Written instruction: Present the data once more in exactly its original form.

::: Raw data

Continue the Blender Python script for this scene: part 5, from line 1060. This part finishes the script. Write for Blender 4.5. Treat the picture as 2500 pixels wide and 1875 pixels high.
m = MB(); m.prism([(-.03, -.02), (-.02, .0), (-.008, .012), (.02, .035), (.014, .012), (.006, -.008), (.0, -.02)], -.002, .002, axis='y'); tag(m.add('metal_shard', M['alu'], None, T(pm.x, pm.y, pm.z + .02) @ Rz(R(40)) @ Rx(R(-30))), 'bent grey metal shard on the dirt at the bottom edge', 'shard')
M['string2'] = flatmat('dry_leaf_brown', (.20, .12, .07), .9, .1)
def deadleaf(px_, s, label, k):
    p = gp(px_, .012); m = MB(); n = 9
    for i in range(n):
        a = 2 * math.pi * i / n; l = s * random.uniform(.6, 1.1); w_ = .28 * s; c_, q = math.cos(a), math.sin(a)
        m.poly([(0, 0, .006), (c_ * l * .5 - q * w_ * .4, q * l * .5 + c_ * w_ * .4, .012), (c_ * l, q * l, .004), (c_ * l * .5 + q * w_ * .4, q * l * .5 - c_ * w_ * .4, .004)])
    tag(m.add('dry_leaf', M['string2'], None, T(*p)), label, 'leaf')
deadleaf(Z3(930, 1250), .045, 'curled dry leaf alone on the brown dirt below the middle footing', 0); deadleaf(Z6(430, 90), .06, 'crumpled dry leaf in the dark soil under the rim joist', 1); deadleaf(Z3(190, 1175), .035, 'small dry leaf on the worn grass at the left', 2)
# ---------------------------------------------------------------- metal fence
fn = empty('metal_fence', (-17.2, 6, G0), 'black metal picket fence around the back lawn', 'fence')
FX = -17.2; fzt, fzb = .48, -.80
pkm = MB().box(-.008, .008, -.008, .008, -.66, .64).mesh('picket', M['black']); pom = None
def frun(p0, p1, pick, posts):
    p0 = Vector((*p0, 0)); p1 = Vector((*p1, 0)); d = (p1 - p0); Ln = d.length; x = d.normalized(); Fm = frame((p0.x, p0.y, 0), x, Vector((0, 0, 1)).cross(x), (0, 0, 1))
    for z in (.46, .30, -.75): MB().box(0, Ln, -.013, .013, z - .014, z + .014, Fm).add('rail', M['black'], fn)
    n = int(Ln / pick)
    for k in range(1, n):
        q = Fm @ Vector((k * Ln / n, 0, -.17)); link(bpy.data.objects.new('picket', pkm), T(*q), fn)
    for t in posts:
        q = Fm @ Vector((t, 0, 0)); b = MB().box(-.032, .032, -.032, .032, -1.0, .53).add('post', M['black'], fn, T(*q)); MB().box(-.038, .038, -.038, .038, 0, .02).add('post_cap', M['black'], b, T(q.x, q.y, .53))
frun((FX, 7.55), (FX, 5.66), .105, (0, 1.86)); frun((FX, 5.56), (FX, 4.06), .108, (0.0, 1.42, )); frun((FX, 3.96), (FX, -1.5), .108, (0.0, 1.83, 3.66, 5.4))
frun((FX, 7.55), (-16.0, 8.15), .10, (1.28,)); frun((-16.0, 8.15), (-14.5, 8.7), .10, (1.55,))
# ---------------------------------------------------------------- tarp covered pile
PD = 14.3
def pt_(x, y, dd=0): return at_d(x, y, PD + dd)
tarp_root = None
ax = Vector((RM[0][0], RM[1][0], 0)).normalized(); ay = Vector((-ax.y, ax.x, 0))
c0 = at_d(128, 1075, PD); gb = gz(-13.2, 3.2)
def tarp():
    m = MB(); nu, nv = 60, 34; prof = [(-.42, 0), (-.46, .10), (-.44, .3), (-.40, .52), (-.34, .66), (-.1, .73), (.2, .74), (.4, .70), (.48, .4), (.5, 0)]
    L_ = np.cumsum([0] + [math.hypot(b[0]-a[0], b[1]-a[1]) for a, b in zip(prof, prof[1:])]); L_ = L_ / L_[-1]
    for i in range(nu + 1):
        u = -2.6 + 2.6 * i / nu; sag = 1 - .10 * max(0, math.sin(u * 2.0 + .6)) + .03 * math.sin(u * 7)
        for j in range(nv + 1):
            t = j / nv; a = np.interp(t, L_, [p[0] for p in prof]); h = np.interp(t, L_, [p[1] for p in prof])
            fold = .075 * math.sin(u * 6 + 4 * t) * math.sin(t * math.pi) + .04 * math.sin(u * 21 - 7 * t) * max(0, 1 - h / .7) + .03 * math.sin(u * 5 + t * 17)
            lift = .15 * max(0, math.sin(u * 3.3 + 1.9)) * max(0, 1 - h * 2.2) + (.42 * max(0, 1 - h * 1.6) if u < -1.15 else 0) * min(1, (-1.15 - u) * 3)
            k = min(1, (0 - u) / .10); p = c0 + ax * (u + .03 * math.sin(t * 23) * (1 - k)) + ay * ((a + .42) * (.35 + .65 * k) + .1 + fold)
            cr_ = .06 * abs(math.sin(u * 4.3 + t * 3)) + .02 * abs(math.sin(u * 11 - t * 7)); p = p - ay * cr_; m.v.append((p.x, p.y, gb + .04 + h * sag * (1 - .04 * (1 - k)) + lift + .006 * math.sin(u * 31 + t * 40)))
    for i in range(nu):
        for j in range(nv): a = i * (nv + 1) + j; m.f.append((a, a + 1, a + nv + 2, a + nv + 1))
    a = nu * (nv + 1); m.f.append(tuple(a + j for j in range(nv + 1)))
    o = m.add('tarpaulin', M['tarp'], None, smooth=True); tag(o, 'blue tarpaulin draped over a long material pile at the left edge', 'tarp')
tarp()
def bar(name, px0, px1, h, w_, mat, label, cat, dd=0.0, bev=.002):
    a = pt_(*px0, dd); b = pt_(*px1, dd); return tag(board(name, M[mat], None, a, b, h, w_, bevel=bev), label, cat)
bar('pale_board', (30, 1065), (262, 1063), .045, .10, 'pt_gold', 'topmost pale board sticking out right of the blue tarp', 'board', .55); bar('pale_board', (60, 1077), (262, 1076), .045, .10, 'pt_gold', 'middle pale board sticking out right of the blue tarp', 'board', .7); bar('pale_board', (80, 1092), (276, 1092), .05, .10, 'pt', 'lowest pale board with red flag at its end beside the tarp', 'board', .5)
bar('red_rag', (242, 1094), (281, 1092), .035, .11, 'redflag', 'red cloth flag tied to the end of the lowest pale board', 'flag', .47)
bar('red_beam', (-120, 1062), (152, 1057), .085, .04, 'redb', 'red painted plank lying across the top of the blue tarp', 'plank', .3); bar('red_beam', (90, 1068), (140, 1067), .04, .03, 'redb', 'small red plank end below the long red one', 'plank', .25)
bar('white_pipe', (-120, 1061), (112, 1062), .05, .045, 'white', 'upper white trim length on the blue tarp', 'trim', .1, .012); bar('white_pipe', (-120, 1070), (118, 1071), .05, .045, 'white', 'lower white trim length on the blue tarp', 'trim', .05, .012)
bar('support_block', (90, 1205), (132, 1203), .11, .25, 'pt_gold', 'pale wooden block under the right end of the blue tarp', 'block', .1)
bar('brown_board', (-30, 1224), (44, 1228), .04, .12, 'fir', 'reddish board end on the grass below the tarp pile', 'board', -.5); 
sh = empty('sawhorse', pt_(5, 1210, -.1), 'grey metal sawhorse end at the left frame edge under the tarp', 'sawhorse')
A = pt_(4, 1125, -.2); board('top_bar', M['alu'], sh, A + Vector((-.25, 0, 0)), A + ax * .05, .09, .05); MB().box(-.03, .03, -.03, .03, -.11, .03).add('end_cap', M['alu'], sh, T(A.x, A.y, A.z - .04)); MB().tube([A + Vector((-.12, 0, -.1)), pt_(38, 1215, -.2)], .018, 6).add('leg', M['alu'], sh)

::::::

Solution to this exercise:
Continue the Blender Python script for this scene: part 5, from line 1060. This part finishes the script. Write for Blender 4.5. Treat the picture as 2500 pixels wide and 1875 pixels high.
m = MB(); m.prism([(-.03, -.02), (-.02, .0), (-.008, .012), (.02, .035), (.014, .012), (.006, -.008), (.0, -.02)], -.002, .002, axis='y'); tag(m.add('metal_shard', M['alu'], None, T(pm.x, pm.y, pm.z + .02) @ Rz(R(40)) @ Rx(R(-30))), 'bent grey metal shard on the dirt at the bottom edge', 'shard')
M['string2'] = flatmat('dry_leaf_brown', (.20, .12, .07), .9, .1)
def deadleaf(px_, s, label, k):
    p = gp(px_, .012); m = MB(); n = 9
    for i in range(n):
        a = 2 * math.pi * i / n; l = s * random.uniform(.6, 1.1); w_ = .28 * s; c_, q = math.cos(a), math.sin(a)
        m.poly([(0, 0, .006), (c_ * l * .5 - q * w_ * .4, q * l * .5 + c_ * w_ * .4, .012), (c_ * l, q * l, .004), (c_ * l * .5 + q * w_ * .4, q * l * .5 - c_ * w_ * .4, .004)])
    tag(m.add('dry_leaf', M['string2'], None, T(*p)), label, 'leaf')
deadleaf(Z3(930, 1250), .045, 'curled dry leaf alone on the brown dirt below the middle footing', 0); deadleaf(Z6(430, 90), .06, 'crumpled dry leaf in the dark soil under the rim joist', 1); deadleaf(Z3(190, 1175), .035, 'small dry leaf on the worn grass at the left', 2)
# ---------------------------------------------------------------- metal fence
fn = empty('metal_fence', (-17.2, 6, G0), 'black metal picket fence around the back lawn', 'fence')
FX = -17.2; fzt, fzb = .48, -.80
pkm = MB().box(-.008, .008, -.008, .008, -.66, .64).mesh('picket', M['black']); pom = None
def frun(p0, p1, pick, posts):
    p0 = Vector((*p0, 0)); p1 = Vector((*p1, 0)); d = (p1 - p0); Ln = d.length; x = d.normalized(); Fm = frame((p0.x, p0.y, 0), x, Vector((0, 0, 1)).cross(x), (0, 0, 1))
    for z in (.46, .30, -.75): MB().box(0, Ln, -.013, .013, z - .014, z + .014, Fm).add('rail', M['black'], fn)
    n = int(Ln / pick)
    for k in range(1, n):
        q = Fm @ Vector((k * Ln / n, 0, -.17)); link(bpy.data.objects.new('picket', pkm), T(*q), fn)
    for t in posts:
        q = Fm @ Vector((t, 0, 0)); b = MB().box(-.032, .032, -.032, .032, -1.0, .53).add('post', M['black'], fn, T(*q)); MB().box(-.038, .038, -.038, .038, 0, .02).add('post_cap', M['black'], b, T(q.x, q.y, .53))
frun((FX, 7.55), (FX, 5.66), .105, (0, 1.86)); frun((FX, 5.56), (FX, 4.06), .108, (0.0, 1.42, )); frun((FX, 3.96), (FX, -1.5), .108, (0.0, 1.83, 3.66, 5.4))
frun((FX, 7.55), (-16.0, 8.15), .10, (1.28,)); frun((-16.0, 8.15), (-14.5, 8.7), .10, (1.55,))
# ---------------------------------------------------------------- tarp covered pile
PD = 14.3
def pt_(x, y, dd=0): return at_d(x, y, PD + dd)
tarp_root = None
ax = Vector((RM[0][0], RM[1][0], 0)).normalized(); ay = Vector((-ax.y, ax.x, 0))
c0 = at_d(128, 1075, PD); gb = gz(-13.2, 3.2)
def tarp():
    m = MB(); nu, nv = 60, 34; prof = [(-.42, 0), (-.46, .10), (-.44, .3), (-.40, .52), (-.34, .66), (-.1, .73), (.2, .74), (.4, .70), (.48, .4), (.5, 0)]
    L_ = np.cumsum([0] + [math.hypot(b[0]-a[0], b[1]-a[1]) for a, b in zip(prof, prof[1:])]); L_ = L_ / L_[-1]
    for i in range(nu + 1):
        u = -2.6 + 2.6 * i / nu; sag = 1 - .10 * max(0, math.sin(u * 2.0 + .6)) + .03 * math.sin(u * 7)
        for j in range(nv + 1):
            t = j / nv; a = np.interp(t, L_, [p[0] for p in prof]); h = np.interp(t, L_, [p[1] for p in prof])
            fold = .075 * math.sin(u * 6 + 4 * t) * math.sin(t * math.pi) + .04 * math.sin(u * 21 - 7 * t) * max(0, 1 - h / .7) + .03 * math.sin(u * 5 + t * 17)
            lift = .15 * max(0, math.sin(u * 3.3 + 1.9)) * max(0, 1 - h * 2.2) + (.42 * max(0, 1 - h * 1.6) if u < -1.15 else 0) * min(1, (-1.15 - u) * 3)
            k = min(1, (0 - u) / .10); p = c0 + ax * (u + .03 * math.sin(t * 23) * (1 - k)) + ay * ((a + .42) * (.35 + .65 * k) + .1 + fold)
            cr_ = .06 * abs(math.sin(u * 4.3 + t * 3)) + .02 * abs(math.sin(u * 11 - t * 7)); p = p - ay * cr_; m.v.append((p.x, p.y, gb + .04 + h * sag * (1 - .04 * (1 - k)) + lift + .006 * math.sin(u * 31 + t * 40)))
    for i in range(nu):
        for j in range(nv): a = i * (nv + 1) + j; m.f.append((a, a + 1, a + nv + 2, a + nv + 1))
    a = nu * (nv + 1); m.f.append(tuple(a + j for j in range(nv + 1)))
    o = m.add('tarpaulin', M['tarp'], None, smooth=True); tag(o, 'blue tarpaulin draped over a long material pile at the left edge', 'tarp')
tarp()
def bar(name, px0, px1, h, w_, mat, label, cat, dd=0.0, bev=.002):
    a = pt_(*px0, dd); b = pt_(*px1, dd); return tag(board(name, M[mat], None, a, b, h, w_, bevel=bev), label, cat)
bar('pale_board', (30, 1065), (262, 1063), .045, .10, 'pt_gold', 'topmost pale board sticking out right of the blue tarp', 'board', .55); bar('pale_board', (60, 1077), (262, 1076), .045, .10, 'pt_gold', 'middle pale board sticking out right of the blue tarp', 'board', .7); bar('pale_board', (80, 1092), (276, 1092), .05, .10, 'pt', 'lowest pale board with red flag at its end beside the tarp', 'board', .5)
bar('red_rag', (242, 1094), (281, 1092), .035, .11, 'redflag', 'red cloth flag tied to the end of the lowest pale board', 'flag', .47)
bar('red_beam', (-120, 1062), (152, 1057), .085, .04, 'redb', 'red painted plank lying across the top of the blue tarp', 'plank', .3); bar('red_beam', (90, 1068), (140, 1067), .04, .03, 'redb', 'small red plank end below the long red one', 'plank', .25)
bar('white_pipe', (-120, 1061), (112, 1062), .05, .045, 'white', 'upper white trim length on the blue tarp', 'trim', .1, .012); bar('white_pipe', (-120, 1070), (118, 1071), .05, .045, 'white', 'lower white trim length on the blue tarp', 'trim', .05, .012)
bar('support_block', (90, 1205), (132, 1203), .11, .25, 'pt_gold', 'pale wooden block under the right end of the blue tarp', 'block', .1)
bar('brown_board', (-30, 1224), (44, 1228), .04, .12, 'fir', 'reddish board end on the grass below the tarp pile', 'board', -.5); 
sh = empty('sawhorse', pt_(5, 1210, -.1), 'grey metal sawhorse end at the left frame edge under the tarp', 'sawhorse')
A = pt_(4, 1125, -.2); board('top_bar', M['alu'], sh, A + Vector((-.25, 0, 0)), A + ax * .05, .09, .05); MB().box(-.03, .03, -.03, .03, -.11, .03).add('end_cap', M['alu'], sh, T(A.x, A.y, A.z - .04)); MB().tube([A + Vector((-.12, 0, -.1)), pt_(38, 1215, -.2)], .018, 6).add('leg', M['alu'], sh)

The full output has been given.